INFORMATION PROVIDED -
**********

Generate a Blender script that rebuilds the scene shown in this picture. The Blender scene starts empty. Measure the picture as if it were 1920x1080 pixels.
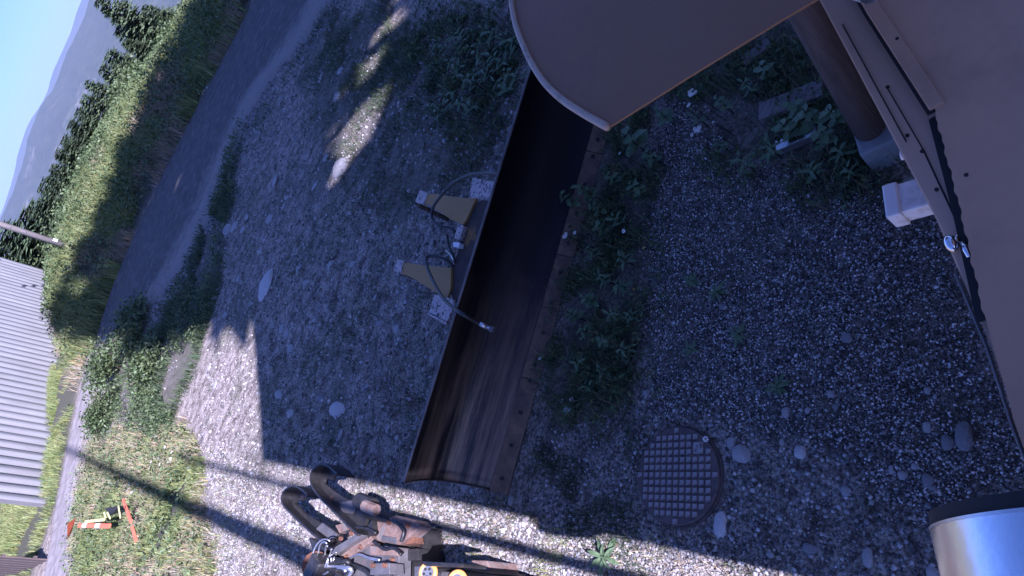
import bpy, math, random
import numpy as np
from mathutils import Vector, Matrix

random.seed(7)
rng = np.random.default_rng(11)
scene = bpy.context.scene
col = scene.collection

# ------------------------------------------------------------------ camera
FPX, PITCH, CAM_H = 1232.0, math.radians(36), 4.0        # focal length in pixels of the 1920 px frame
RX, RY = 0.4003, -0.9164                                 # where world right points in the rolled frame
DX, DY = 0.9164, 0.4003                                  # where world down points
cp, sp = math.cos(PITCH), math.sin(PITCH)
fwd = Vector((0, cp, -sp)); dwn = Vector((0, -sp, -cp)); rgt = Vector((1, 0, 0))
img_x = rgt * RX + dwn * DX                              # frame right in world
img_y = rgt * RY + dwn * DY                              # frame down in world
cam_d = bpy.data.cameras.new('camera'); cam = bpy.data.objects.new('camera', cam_d)
col.objects.link(cam)
M = Matrix.Identity(4)
for i in range(3):
    M[i][0] = img_x[i]; M[i][1] = -img_y[i]; M[i][2] = -fwd[i]
M[2][3] = CAM_H
cam.matrix_world = M
cam_d.sensor_width = 36.0; cam_d.lens = 36.0 * FPX / 1920.0
cam_d.clip_start = 0.05; cam_d.clip_end = 60000
scene.camera = cam

# ------------------------------------------------------------------ sky, sun, exposure
SUN_EL = math.radians(37)
SUN_TO = Vector((-0.37, 0.929, 0)).normalized()          # horizontal travel of the light
world = bpy.data.worlds.new('World'); scene.world = world; world.use_nodes = True
wn = world.node_tree.nodes; wl = world.node_tree.links
sky = wn.new('ShaderNodeTexSky'); sky.sky_type = 'NISHITA'; sky.sun_disc = False
sky.sun_elevation = SUN_EL
sx, sy = -SUN_TO.x, -SUN_TO.y
sky.sun_rotation = math.atan2(sx, sy)
sky.altitude = 1600; sky.air_density = 1.0; sky.dust_density = 2.5; sky.ozone_density = 6.0
bg = wn['Background']; bg.inputs[1].default_value = 0.05
wl.new(sky.outputs[0], bg.inputs[0])
sun_d = bpy.data.lights.new('sun', 'SUN'); sun_d.energy = 5.0; sun_d.angle = math.radians(0.55)
sun_d.color = (1.0, 0.86, 0.60)
sun = bpy.data.objects.new('sun', sun_d); col.objects.link(sun)
ldir = Vector((SUN_TO.x * math.cos(SUN_EL), SUN_TO.y * math.cos(SUN_EL), -math.sin(SUN_EL)))
sun.rotation_euler = ldir.to_track_quat('-Z', 'Y').to_euler()
sun.location = (8, -12, 30)
vs = scene.view_settings
vs.view_transform = 'Standard'; vs.look = 'None'; vs.exposure = 1.66; vs.gamma = 1.0
vs.use_white_balance = True; vs.white_balance_temperature = 4700; vs.white_balance_tint = 40   # the camera's own cold white balance

# ------------------------------------------------------------------ helpers
def ray(px, py):
    a, b = px - 960.0, py - 540.0
    u = a * RX + b * RY; v = a * DX + b * DY
    return np.array([u, FPX * cp - v * sp, -FPX * sp - v * cp])
def at(px, py, z=0.0):
    r = ray(px, py); t = (z - CAM_H) / r[2]
    return Vector((r[0] * t, r[1] * t, z))
def V(*a): return Vector(a)

def lerp_tab(x, xs, ys): return np.interp(x, xs, ys)
def hash2(ix, iy, s):
    n = (ix.astype(np.int64) * 374761393 + iy.astype(np.int64) * 668265263 + s * 1442695041) & 0x7fffffff
    n = ((n ^ (n >> 13)) * 1274126177) & 0x7fffffff
    return ((n ^ (n >> 16)) & 0xffff) / 65535.0
def vnoise(x, y, sc, s=0):
    x = np.asarray(x, float) / sc; y = np.asarray(y, float) / sc
    ix = np.floor(x); iy = np.floor(y); fx = x - ix; fy = y - iy
    fx = fx * fx * (3 - 2 * fx); fy = fy * fy * (3 - 2 * fy)
    a = hash2(ix, iy, s); b = hash2(ix + 1, iy, s); c = hash2(ix, iy + 1, s); d = hash2(ix + 1, iy + 1, s)
    return (a * (1 - fx) + b * fx) * (1 - fy) + (c * (1 - fx) + d * fx) * fy
def fbm(x, y, sc, s=0, o=3):
    v = 0; w = 0.5
    for k in range(o):
        v = v + w * (vnoise(x, y, sc, s + k * 17) - 0.5); sc = sc / 2.1; w *= 0.55
    return v
def sstep(a, b, x):
    t = np.clip((np.asarray(x, float) - a) / (b - a), 0, 1); return t * t * (3 - 2 * t)

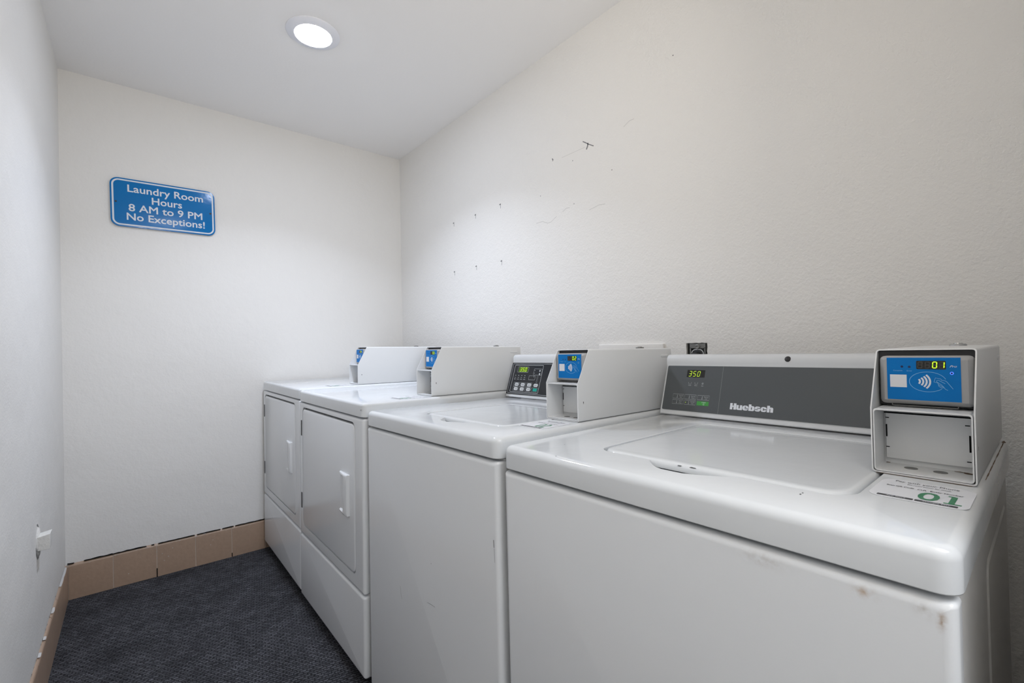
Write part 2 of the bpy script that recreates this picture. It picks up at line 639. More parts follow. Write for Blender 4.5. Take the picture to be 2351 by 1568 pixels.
# dark crack between plaster and tile, and paint smears on the tile edge
b = bmesh.new()
x = XL+0.006
low, top_ = [], []
while x < 0.60:
    big = 1.0 if x < -0.10 else (0.75 if x < 0.12 else 0.35)
    t = max(0.0, rnd.uniform(-0.0006, 0.0030))*big+0.0002
    low.append(b.verts.new((x, YB-0.0100, ZB+0.0005)))
    top_.append(b.verts.new((x, YB-0.0006, ZB+0.0010+t)))
    x += rnd.uniform(0.004, 0.018)
for k in range(len(low)-1):
    if (top_[k].co.z-ZB) + (top_[k+1].co.z-ZB) > 0.0026:
        b.faces.new((low[k], low[k+1], top_[k+1], top_[k]))
for jx in (0.0843, 0.3929):      # open joints
    box(b, (jx-0.0018, YB-0.0112, 0.0), (jx+0.0018, YB-0.006, 0.04 if jx < .2 else 0.02))
obj('crack', b, 'black_void', bb, smooth=0)
b = bmesh.new()


def blob(b, c, rx, ry, fn, n=9):
    vs = []
    for i in range(n):
        a = 2*math.pi*i/n
        k_ = rnd.uniform(.65, 1.2)
        vs.append(b.verts.new(fn(c[0]+rx*k_*math.cos(a), c[1]+ry*k_*math.sin(a))))
    b.faces.new(vs)


for i in range(16):
    blob(b, (rnd.uniform(-.2, .52), ZB-rnd.uniform(0.0, 0.012)), rnd.uniform(.001, .007), rnd.uniform(.0008, .0016), lambda x, y: (x, YB-0.0112, y))
for q in ((0.105, .105), (0.112, .07), (0.128, .085), (0.145, .12), (0.30, .09), (0.31, .112), (-.02, .05), (0.084, .12), (0.0843, .09)):
    blob(b, q, .0022, .0018, lambda x, y: (x, YB-0.0112, y))
obj('paint_spot', b, 'paint_blob', bb, smooth=0)
b = bmesh.new()
for (ya, yb_) in ((2.74, 2.62), (2.635, 2.53), (2.34, 2.29), (2.12, 2.095), (2.015, 1.985)):
    n = 8
    vs = [b.verts.new((XL+0.0070+.0015*math.sin(math.pi*i/n)*rnd.uniform(.5, 1), ya+(yb_-ya)*i/n, ZB+0.0012-0.0030*math.sin(math.pi*i/n)*rnd.uniform(.3, 1))) for i in range(n+1)]
    vs += [b.verts.new((XL+0.0012, ya+(yb_-ya)*i/n, ZB+0.0022+0.002*math.sin(math.pi*i/n)*rnd.uniform(.3, 1))) for i in range(n, -1, -1)]
    b.faces.new(vs)
obj('paint_smear', b, 'paint_blob', bl, smooth=0)
b = bmesh.new()
yy = 2.45
while yy > 1.7:
    L_ = rnd.uniform(0.008, 0.03)
    t = rnd.uniform(0.001, 0.004)
    b.faces.new([b.verts.new((XL+0.0006, yy, ZB+0.001)), b.verts.new((XL+0.0006, yy-L_, ZB+0.001)), b.verts.new((XL+0.0006, yy-L_*.6, ZB+0.002+t))])
    yy -= L_+rnd.uniform(.01, .05)
obj('crack', b, 'dark_metal', bl, smooth=0)

# ------------------------------------------------------------------ ceiling lamp, added fill panel

def ceiling_lamp(x, y, glow, label, **kw):
    e = empty('ceiling_light', label, 'ceiling light', Matrix.Translation((x, y, ZC)), **kw)
    b = bmesh.new()
    lathe(b, [(0.0985, 0.0), (0.0985, -0.0025), (0.094, -0.0055), (0.080, -0.0085), (0.0685, -0.0115), (0.0672, -0.009)], 48)
    obj('trim_ring', b, 'lamp_trim', e, smooth=40, recalc=True)
    b = bmesh.new()
    lathe(b, [(0.0672, -0.0095), (0.060, -0.0135), (0.035, -0.0150), (0.004, -0.0155)], 32, cap1=True)
    obj('diffuser', b, glow, e, smooth=60)
    return e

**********

PROBLEM TO SOLVE - Quote the records above exactly, from the first line through the line containing "col = scene.collection", and leave out the pictures.

TASK SOLUTION -
Generate a Blender script that rebuilds the scene shown in this picture. The Blender scene starts empty. Measure the picture as if it were 1920x1080 pixels.
import bpy, math, random
import numpy as np
from mathutils import Vector, Matrix

random.seed(7)
rng = np.random.default_rng(11)
scene = bpy.context.scene
col = scene.collection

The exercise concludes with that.